## Stated exercise
Pictures aside, quote the whole listing exactly.

## Given material
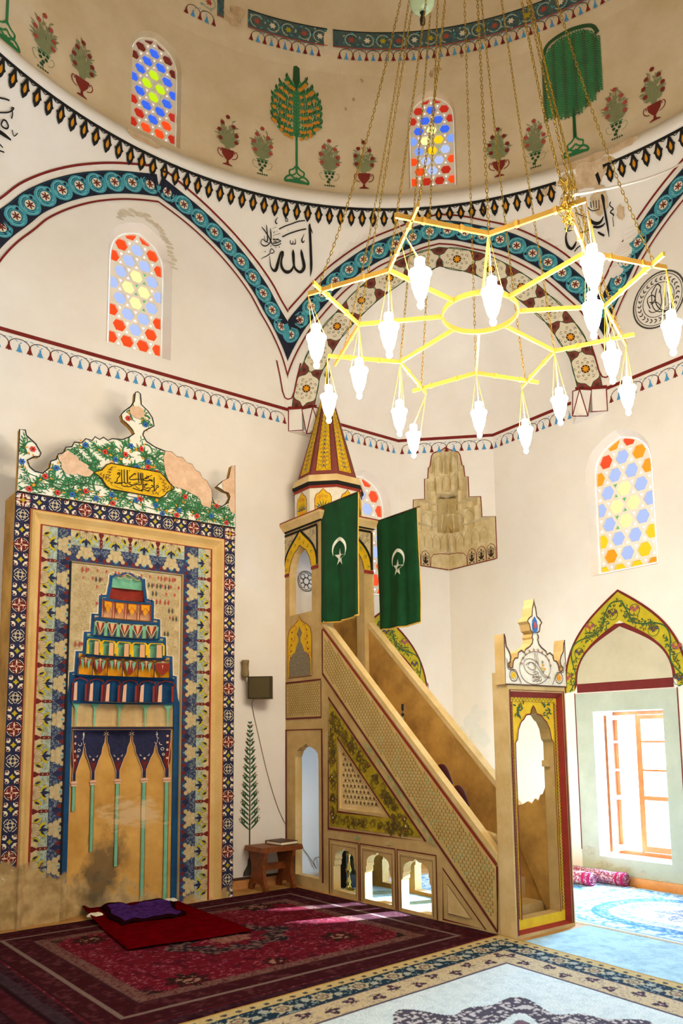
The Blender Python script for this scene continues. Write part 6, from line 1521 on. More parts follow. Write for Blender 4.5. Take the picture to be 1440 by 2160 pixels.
# broken masonry between parapet and doorway
mb = MB(); P = [(-2.95, zt(-2.95)-.13), (-3.50, .05), (-3.50, 1.26), (-3.47, 1.20), (-3.44, 1.19), (-3.41, 1.13), (-3.37, 1.15), (-3.33, 1.10), (-3.28, 1.12), (-3.22, 1.09), (-3.12, 1.07), (-3.05, 1.08)]
mb.prism(P, lambda u, v: (XR-.106, u, v), lambda u, v: (XR-.13, u, v), 'stone_dirty')
mb.build('broken_masonry', mn); mb = MB()
mb.prism([(-3.16, .9), (-3.50, .60), (-3.50, .93), (-3.46, .87), (-3.42, .885), (-3.37, .84), (-3.33, .86), (-3.28, .87)], lambda u, v: (XM+.105, u, v), lambda u, v: (XM+.16, u, v), 'stone')
mb.build('broken_masonry', mn)
# unseen vault slabs added over the arcade to darken the hollow behind the screen
mb = MB(); mb.box((XM+TH, -2.95, .625), (XR-TH, -.86, .70), 'stone'); mb.box((XM+TH, -.90, .63), (XR-TH, -.86, 2.3), 'stone'); mb.build('vault', mn)
# rails
for x0, x1 in ((XM-.007, XM+TH-.02), (XR-TH-.004, XR+.007)):
    mb = MB(); y0, y1 = -.80, -3.50
    P = [(y0, zt(y0)), (y1, zt(y1)), (y1, zt(y1)-.075), (y0, zt(y0)-.075)]
    mb.prism(P, lambda u, v: (x0, u, v+.004), lambda u, v: (x1, u, v+.004), 'stone_light')
    mb.build('rail', mn)
# stairs and platform
mb = MB(); st = []; n = 11; y0, y1, h = -3.42, -.86, 2.15
for i in range(n):
    st += [(y0+(y1-y0)*i/n, h*i/n), (y0+(y1-y0)*i/n, h*(i+1)/n)]
st += [(0, h), (0, h-.12), (y1, h-.12), (-3.2, 0)]
mb.prism(st, lambda u, v: (XM+TH, u, v), lambda u, v: (XR-TH, u, v), 'stone')
mb.build('staircase', mn)
# back and front faces of the kiosk
def kpoly(c, hw_, W):
    P = [(c-W, 2.42), (c-W, 4.385), (c+W, 4.385), (c+W, 2.42), (c+hw_, 2.42)]
    arch = [(c+(y+.35)*hw_/.25, z) for y, z in kiosk[1:-1]]
    arch = arch[::-1] if arch[0][0] < arch[-1][0] else arch
    return P+arch+[(c-hw_, 2.42)]
cx_ = (XM+XR)/2; W_ = (XR-XM)/2
mb = MB(); mb.prism(kpoly(cx_, .245, W_-.003), lambda u, v: (u, YT-.008, v), lambda u, v: (u, YT+.15, v), 'stone', 'stone_light')
kiosk_face(lambda u, v, o=0: (u, YT-.008-o, v), cx_, .245)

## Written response
The Blender Python script for this scene continues. Write part 6, from line 1521 on. More parts follow. Write for Blender 4.5. Take the picture to be 1440 by 2160 pixels.
# broken masonry between parapet and doorway
mb = MB(); P = [(-2.95, zt(-2.95)-.13), (-3.50, .05), (-3.50, 1.26), (-3.47, 1.20), (-3.44, 1.19), (-3.41, 1.13), (-3.37, 1.15), (-3.33, 1.10), (-3.28, 1.12), (-3.22, 1.09), (-3.12, 1.07), (-3.05, 1.08)]
mb.prism(P, lambda u, v: (XR-.106, u, v), lambda u, v: (XR-.13, u, v), 'stone_dirty')
mb.build('broken_masonry', mn); mb = MB()
mb.prism([(-3.16, .9), (-3.50, .60), (-3.50, .93), (-3.46, .87), (-3.42, .885), (-3.37, .84), (-3.33, .86), (-3.28, .87)], lambda u, v: (XM+.105, u, v), lambda u, v: (XM+.16, u, v), 'stone')
mb.build('broken_masonry', mn)
# unseen vault slabs added over the arcade to darken the hollow behind the screen
mb = MB(); mb.box((XM+TH, -2.95, .625), (XR-TH, -.86, .70), 'stone'); mb.box((XM+TH, -.90, .63), (XR-TH, -.86, 2.3), 'stone'); mb.build('vault', mn)
# rails
for x0, x1 in ((XM-.007, XM+TH-.02), (XR-TH-.004, XR+.007)):
    mb = MB(); y0, y1 = -.80, -3.50
    P = [(y0, zt(y0)), (y1, zt(y1)), (y1, zt(y1)-.075), (y0, zt(y0)-.075)]
    mb.prism(P, lambda u, v: (x0, u, v+.004), lambda u, v: (x1, u, v+.004), 'stone_light')
    mb.build('rail', mn)
# stairs and platform
mb = MB(); st = []; n = 11; y0, y1, h = -3.42, -.86, 2.15
for i in range(n):
    st += [(y0+(y1-y0)*i/n, h*i/n), (y0+(y1-y0)*i/n, h*(i+1)/n)]
st += [(0, h), (0, h-.12), (y1, h-.12), (-3.2, 0)]
mb.prism(st, lambda u, v: (XM+TH, u, v), lambda u, v: (XR-TH, u, v), 'stone')
mb.build('staircase', mn)
# back and front faces of the kiosk
def kpoly(c, hw_, W):
    P = [(c-W, 2.42), (c-W, 4.385), (c+W, 4.385), (c+W, 2.42), (c+hw_, 2.42)]
    arch = [(c+(y+.35)*hw_/.25, z) for y, z in kiosk[1:-1]]
    arch = arch[::-1] if arch[0][0] < arch[-1][0] else arch
    return P+arch+[(c-hw_, 2.42)]
cx_ = (XM+XR)/2; W_ = (XR-XM)/2
mb = MB(); mb.prism(kpoly(cx_, .245, W_-.003), lambda u, v: (u, YT-.008, v), lambda u, v: (u, YT+.15, v), 'stone', 'stone_light')
kiosk_face(lambda u, v, o=0: (u, YT-.008-o, v), cx_, .245)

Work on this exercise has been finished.